Next Generation Audio Summit: engineers and consultants ponder the potential and ‘real world impact’ of NGA

Charlesworth panelFor a key panel session at the recent, inaugural SVG Europe-Dolby Next Generation Audio Summit – which took place in London on November 10 – a number of broadcast sound engineers, systems integrators and consultants analysed the production challenges set to be heralded by the mass adoption of NGA technologies.

Moderator Roger Charlesworth ­– who is an independent consultant and executive director of the US-based DTV Audio Group ­– was joined by panellists including; N.E.P. UK head of sound Paul Fournier; TSL Products product director Pieter Schillebeeckx; and BBC principal technologist Simon Tuff.

Tuff was among those to highlight the problems for audio caused by TVs “becoming more beautiful and thinner and thinner” and the possibility that “the magnificence of the pictures [could be to the loss] of the audio.” Perhaps to help address this potential imbalance, the BBC has undertaken a number of NGA-related experiments –“the first toe in the water being a 2011 trial on Centre Court at Wimbledon, where we presented two sound options: a stereo court atmos and a single mono commentator feed.” The response from those who experienced the trial was that it was “divided equally between those who wanted more audience and those who wished for more commentator”.

While experiments around the tournament have continued, the BBC has also joined a Europe-wide project known as Orpheus.
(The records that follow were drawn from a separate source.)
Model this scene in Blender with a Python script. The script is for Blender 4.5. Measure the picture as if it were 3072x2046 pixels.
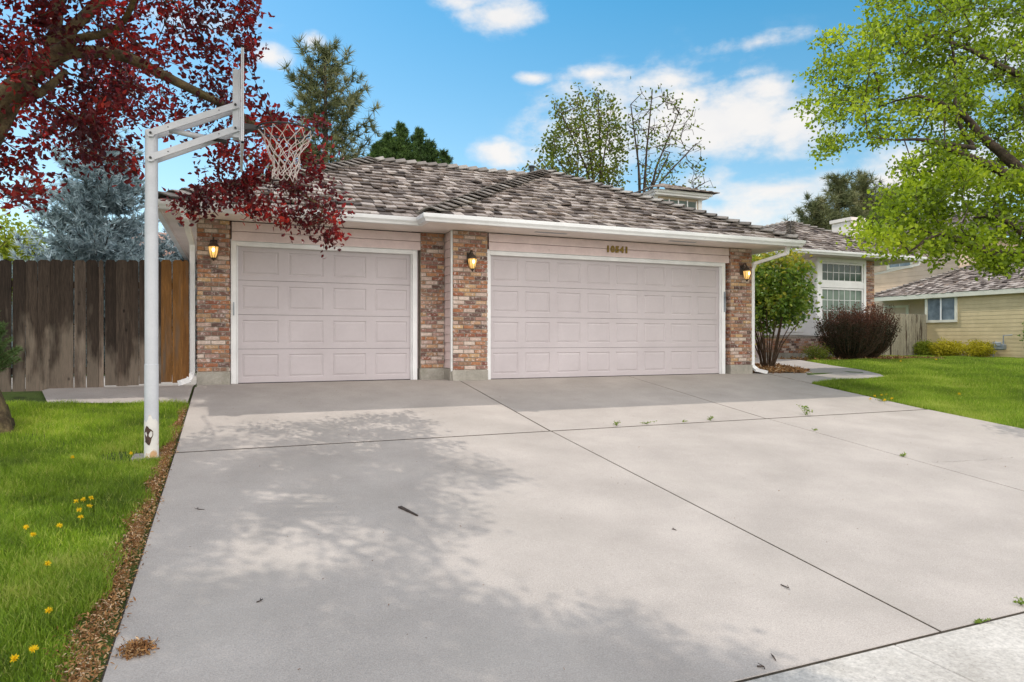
import bpy, math, random
import numpy as np
from mathutils import Vector, Matrix
S = bpy.context.scene
COL = S.collection
for o in list(bpy.data.objects): bpy.data.objects.remove(o)
rng = np.random.default_rng(7); random.seed(7)
R = math.radians
# ------------------------------------------------------------ camera
FPX, YAW, CX, CY, CZ, V0 = 2020.4, .3912, -3.9853, -10.6612, .6851, 1017.52
cam = bpy.data.objects.new('camera', bpy.data.cameras.new('camera')); COL.objects.link(cam)
cam.location = (CX, CY, CZ); cam.rotation_euler = (R(90), 0, -YAW)
cam.data.sensor_width = 36; cam.data.lens = FPX/3072*36; cam.data.shift_y = -(1023-V0)/3072
cam.data.clip_start = .05; cam.data.clip_end = 3000
S.camera = cam
# ------------------------------------------------------------ sun, exposure
SUN = Vector((-.288, .58, 1)).normalized()
sl = bpy.data.lights.new('sun', 'SUN'); sl.energy = 2.0; sl.angle = R(.6); sl.color = (1, .94, .86)
so = bpy.data.objects.new('sun', sl); COL.objects.link(so); so.rotation_euler = SUN.to_track_quat('Z', 'Y').to_euler(); so.location = (0, 0, 30)
S.view_settings.view_transform = 'Standard'; S.view_settings.look = 'None'; S.view_settings.exposure = 0.50; S.view_settings.gamma = 1
# ------------------------------------------------------------ pixel helpers (display px, 2354 x 1568): turn a point of the photograph into a point on a plane of the place
K = 1/.7663
sy, cyw = math.sin(YAW), math.cos(YAW)
def ray(u, v):
    a = (u*K-1536)/FPX; b = (V0-v*K)/FPX
    return np.array([sy+a*cyw, cyw-a*sy, b])
CAM = np.array([CX, CY, CZ])
def at_fw(u, v, fw): return CAM+ray(u, v)*fw
def at_y(u, v, y): r = ray(u, v); return CAM+r*((y-CY)/r[1])
def at_x(u, v, x): r = ray(u, v); return CAM+r*((x-CX)/r[0])
def project(P):
    d = np.asarray(P)-CAM
    fw = d[..., 0]*sy+d[..., 1]*cyw; r = d[..., 0]*cyw-d[..., 1]*sy
    fws = np.where(abs(fw) < 1e-3, 1e-3, fw)
    return (1536+FPX*r/fws)/K, (V0-FPX*d[..., 2]/fws)/K, fw
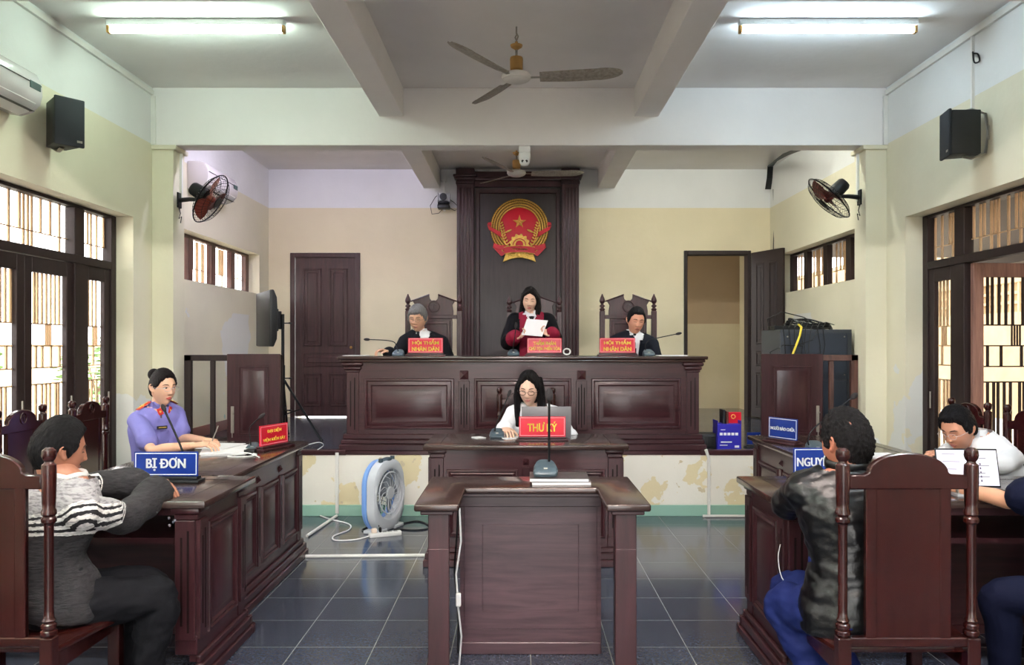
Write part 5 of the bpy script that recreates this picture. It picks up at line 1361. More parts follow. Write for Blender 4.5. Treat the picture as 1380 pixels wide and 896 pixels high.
    if opt.get('glasses'):
        m = MB(); gc = opt['glasses']
        for s in (-1, 1):
            cx = s*.032; rim = [Vector((cx+.022*math.copysign(abs(math.cos(a))**.75, math.cos(a)), -.104+.002*abs(cx+.022*math.cos(a))/.05, .003+.0155*math.copysign(abs(math.sin(a))**.75, math.sin(a)))) for a in [2*PI*i/28 for i in range(28)]]
            m.tube([Hm @ p for p in rim], opt.get('rim', .0012)*hs, 5, closed=True)
            m.tube([Hm @ Vector(p) for p in ((s*.054, -.1, .006), (s*.07, -.085, .006), (s*.08, -.03, .006), (s*.082, .005, .004))], .0014*hs, 5)
        m.tube([Hm @ Vector(p) for p in ((-.01, -.105, .006), (0, -.109, .008), (.01, -.105, .006))], .0014*hs, 5)
        g = obj('glasses', m, mat('glasses_frame', gc, .3, .4), t)
    # hair
    hair = opt.get('hair')
    if hair:
        fn0 = head_fn(opt.get('jaw', 1), opt.get('wide', 1), 0); m = MB(); th = hair.get('t', .014); line = STYLE[hair.get('style', 'short')]
        rnd = noise
        def hl(y):
            for (a, za), (b_, zb) in zip(line, line[1:]):
                if y <= b_: u = (y-a)/(b_-a); u = max(0, min(1, u)); u = u*u*(3-2*u); return za+(zb-za)*u
            return line[-1][1]
        par = hair.get('part', None)
        def hfn(d):
            p = fn0(Vector((d.x, d.y, d.z)))
            th_ = math.degrees(math.atan2(abs(d.x), -d.y)); r_ = d.z-hl(th_)+hair.get('edge', .05)*noise.noise(Vector((d.x*14, d.y*9, 3)))
            tt = max(-.012, min(th, r_*.16))
            if tt > 0:
                st = noise.noise(Vector((d.x*hair.get('sx', 30), d.y*5, d.z*5)))*.0025+noise.noise(Vector((d.x*12, d.y*12, d.z*12)))*hair.get('mess', .002)
                tt += st
                tt += hair.get('top', 0)*max(0, d.z)**2
                if hair.get('thin') and d.z > .1:
                    q = (d-Vector(hair['thin'])).length; tt -= .013*math.exp(-(q/.3)**2)
                if par is not None and d.z > .4: tt -= .004*math.exp(-((d.x-par)/.05)**2)
            return p + Vector((d.x, d.y, d.z*.9))*tt
        m.ball((0, 0, 0), 1, 6, fn=hfn)
        if hair.get('extra'): hair['extra'](m)
        hbm = m.bm
        if hair.get('fuse'): hbm = fuse(m, .005, 2, .5); wrinkle(hbm, .003, 10, 2, (6, 6, .6))
        hbm.transform(Hm)
        hmt = mat('hair', tuple(c_*.6 for c_ in hair.get('col', lin(24,20,22))), .5, var=.35, vscale=20, bump=.6, bscale=90, stretch=hair.get('stretch', (8, 8, 1)), spec=.15)
        obj('hair', hbm, hmt, t, 80)
    # clothes
    def body_uvw(p):
        ax = (neck-pelv); Lx = ax.length; ax = ax/Lx; q = p-pelv
        w_ = q.dot(ax); r_ = right; u = q.dot(r_); f_ = ax.cross(r_)*-1
        if f_.dot(front) < 0: f_ = -f_
        return u, q.dot(f_), w_/Lx
    for g in opt['clothes']:
        m = MB(); o = g['o']; kind = g['kind']
        if kind == 'top':
            torso(m, o, g.get('z0', -.1), True, g.get('flare', 0))
            for s in 'lr': arm(m, s, o*.9, 0, g.get('sleeve', 1), g.get('cuff', .004))
        elif kind == 'legs':
            torso(m, o, -.1, False)
            for s in 'lr': leg(m, s, o, g.get('u', .96))
            pts = [pelv+V(0, 0, -.06), pelv+V(0, 0, .0)]
        elif kind == 'skirtrobe':
            rings = []
            for z, w_, d_ in ((0.1, .26, .2), (.5, .23, .18), (.85, .18, .14)):
                rings.append([V(pelv.x, pelv.y, z)+hr*w_*math.cos(a)+front*d_*math.sin(a) for a in [2*PI*j/24 for j in range(24)]])
            torso(m, o, -.1, True)
            m.loft(rings)
            for s in 'lr': arm(m, s, o, 0, 1, g.get('cuff', .01))
        bmg = fuse(m, g.get('vox', vox), g.get('sm', 3))
        if g.get('wr'): wrinkle(bmg, g['wr'][0], g['wr'][1], 3, g['wr'][2] if len(g['wr']) > 2 else (1, 1, 1))
        cut = g.get('cut')
        kill = []
        for f_ in bmg.faces:
            c = f_.calc_center_median(); u, v_, w_ = body_uvw(c)
            if (kind != 'legs' and w_ > g.get('neck', .985) and abs(u) < .085*k): kill.append(f_)
            elif cut and cut(u, v_, w_, c): kill.append(f_)
        if kill: bmesh.ops.delete(bmg, geom=kill, context='FACES')
        mats = g['mat']; mats = mats if isinstance(mats, list) else [mats]
        if g.get('region'):
            for f_ in bmg.faces:
                c = f_.calc_center_median(); u, v_, w_ = body_uvw(c); f_.material_index = g['region'](u, v_, w_, c)
        o_ = obj(g['name'], bmg, mats, t, 60)
        g['obj'] = o_
    for s in 'lr':
        A = L['ankle_'+s]; d = (front - V(0, 0, front.z)).normalized(); m = MB()
        m.tube(smoothpts([A-d*.075+V(0, 0, -.05), A-d*.03+V(0, 0, -.042), A+d*.05+V(0, 0, -.047), A+d*.13+V(0, 0, -.058), A+d*.2+V(0, 0, -.066)], 3), [.034]*3+[.046]*3+[.048]*3+[.044]*3+[.02], 14, flat=(1, .82)); m.tube([A+V(0, 0, -.05), A+V(0, 0, .0)], [.05, .046], 14)
        obj('shoe', m, SHOE, t)
    # collar, tie
    def ring_pt(a, r_, z, fw=0): return neck + right*math.cos(a)*r_ + front*(math.sin(a)*r_*.9+fw) + V(0, 0, z)
    if opt.get('collar'):
        cm = opt['collar']; m = MB(); rr = .062*k
        def fn(u, v): 
            a = PI*.5+R(24)+u*(2*PI-R(48)); return ring_pt(a, rr+.002+(.010*(1-v)), -.004+v*.036, .0)
        m.sheet(fn, 30, 3, .004)
        for s in (-1, 1):
            a0 = PI/2+s*R(20)
            p1, p2, p3, p4 = ring_pt(PI/2+s*R(12), rr+.006, .02), ring_pt(PI/2+s*R(60), rr+.006, .03), ring_pt(PI/2+s*R(56), rr+.024, -.012), ring_pt(PI/2+s*R(26), rr+.026, -.04)
            tb = bmesh.new(); vs = [tb.verts.new(p) for p in (p1, p2, p3, p4)]; tb.faces.new(vs); bmesh.ops.solidify(tb, geom=list(tb.faces), thickness=.004); m._add(tb)
        obj('collar', m, cm, t)
    if opt.get('tie'):
        m = MB(); c1 = ring_pt(PI/2, .07*k, -.002); dn = (pelv-neck).normalized(); w1 = .014
        pts = [c1+right*-.014, c1+right*.014, c1+dn*.03+right*.009, c1+dn*.26+right*.026+front*.02, c1+dn*.3+front*.02, c1+dn*.26-right*.026+front*.02, c1+dn*.03-right*.009]
        tb = bmesh.new(); vs = [tb.verts.new(p+front*.012) for p in pts]; tb.faces.new(vs); bmesh.ops.solidify(tb, geom=list(tb.faces), thickness=.006); m._add(tb)
        m.ball(c1+dn*.012+front*.012, (.015, .012, .015), 2)
        obj('tie', m, opt['tie'], t)
    for fnx in opt.get('post', []): fnx(t, L, dict(Hm=Hm, neck=neck, right=right, front=front, pelv=pelv, ring=ring_pt, base=base))
    return t

STYLE = dict(short=((0, .60), (35, .60), (58, .42), (70, .02), (84, -.16), (92, .08), (104, .06), (116, -.36), (140, -.55), (180, -.62)),
    fringe=((0, .42), (35, .44), (58, .32), (70, .02), (84, -.2), (92, .08), (104, .06), (116, -.36), (140, -.55), (180, -.62)),
    curtain=((0, .78), (14, .68), (40, .50), (60, .14), (75, -.5), (90, -.85), (180, -.9)),
    side=((0, .66), (25, .56), (48, .40), (64, .05), (78, -.5), (95, -.85), (180, -.9)),
    back=((0, .62), (25, .58), (48, .40), (66, .12), (78, -.02), (90, .1), (102, .05), (116, -.3), (140, -.5), (180, -.6)))
def hand(m, wrist, d, palm, side, curl, sc=1, spread=.04):
    """palm with five separate fingers; d = direction of the fingers, palm = way the palm faces"""
    d = Vector(d).normalized(); n = Vector(palm); n = (n-d*n.dot(d)).normalized(); x = d.cross(n).normalized()
    if side == 'l': x = -x                      # thumb side
    w = Vector(wrist)
    rings = []
    for u, wd, th in ((-.02, .024, .019), (.0, .025, .018), (.02, .032, .017), (.045, .04, .015), (.07, .041, .0125), (.086, .038, .010), (.093, .03, .006)):
        c = w+d*u*sc; rings.append([c+x*wd*sc*math.cos(a)+n*th*sc*math.sin(a) for a in [2*PI*j/16 for j in range(16)]])
    m.loft(rings)
    for i, (off, L1, r0) in enumerate(((.028, .040, .0086), (.0095, .045, .0088), (-.0095, .042, .0084), (-.027, .033, .0075))):
        p = w + d*(.08-.004*abs(i-1))*sc + x*off*sc; a = 0; pts = [p-d*.012*sc, p]; dd = (d+x*(off*spread*25*.04/.04*.5)).normalized(); c_ = curl*(1+.12*i)
        for seg, fr in enumerate((1, .62, .5)):
            a += c_*(.75, 1.0, .7)[seg]
            dirn = (dd*math.cos(a)+n*math.sin(a)).normalized(); p = p+dirn*L1*fr*sc; pts.append(p)
        m.tube(smoothpts(pts, 3), [r0*sc*(1-.25*j/(3*(len(pts)-1))) for j in range(3*(len(pts)-1)+1)], 10)
        m.ball(pts[-1], r0*.74*sc, 2)
    p = w+d*.022*sc+x*.026*sc; pts = [p-x*.008*sc, p]; td = (d*.72+x*.62+n*.25).normalized()
    for seg, l in enumerate((.036, .03, .024)):
        p = p+td*l*sc; pts.append(p); td = (td+n*.35*curl-x*.22+d*.1).normalized()
    m.tube(smoothpts(pts, 3), [(.0125-.0004*j*1.0)*sc for j in range(3*(len(pts)-1)+1)], 10); m.ball(pts[-1], .0078*sc, 2)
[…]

This European research project is dedicated to improving the management of audio content, and will develop, implement and validate a new end-to-end object-based media chain for audio content. The approach will see immersive content represented as a set of individual assets together with their metadata describing their relationships and associations.

Not surprisingly, the importance and complexity of the necessary metadata was a vital thread of the conversation. Moving into the next generation world “just isn’t going to fly without the metadata; you need to be able to convey that throughout the workflow. Another important aspect is that it needs to be synchronised with the audio and the video.” Standardisation is a critical part of the process, but “there is a lot of very important work” still to be done there, noted Fournier.

By way of example, he pointed to the current SMPTE 2110 standards project, which whilst hugely beneficial is “focused on transportation matters, with some consideration of synchronisation”. (For those unfamiliar with the initiative, SMPTE began work on SMPTE 2110 in January 2016 with the aim of developing a set of standards to specify the carriage, synchronisation, and description of separate elementary essence streams over IP for the purposes of live production, based on the VSF Technical Recommendations TR-03 and TR-04.)

Workflow challenges

There was also some detailed discussion of the implications of NGA from a production viewpoint. Tuff remarked: “As a sound recordist you end up with a lot of stems that are going to be fed out, and alongside these streams there has to be a mix made that the production people are entirely happy with… You then need to be able to put out all these streams and let the listener decide what they want to hear.”

As a facility provider, noted NEP’s Fournier, “we have to be led by the broadcasters… we don’t ‘deliver’, if you see what I mean, we only deliver to their specifications.”

One of the great challenges going forward will be accommodating “the difference between the creative intent and how the [production and technical personnel] operate the machinery,” said Tuff. “We don’t yet have functional workflows and processes [for NGA], so part of the challenge is knowing where the interfaces are and where one bit [of the workflow] hands onto the next.”

Although sports is bound to be a primary driver of NGA adoption – variously to accompany 4K/UHD and/or other premium content – Tuff noted that the “other key genre is live music”. NGA is “not going to take off” particularly rapidly, but broadcasters have generally been quick to recognise the “immediate benefits”.

Nonetheless, there was a general feeling among the panel that NGA heralds a host of exciting opportunities for broadcast applications across the board – so the next few years promise to be highly exciting as the audio component starts to rival the dynamism of its visual counterpart.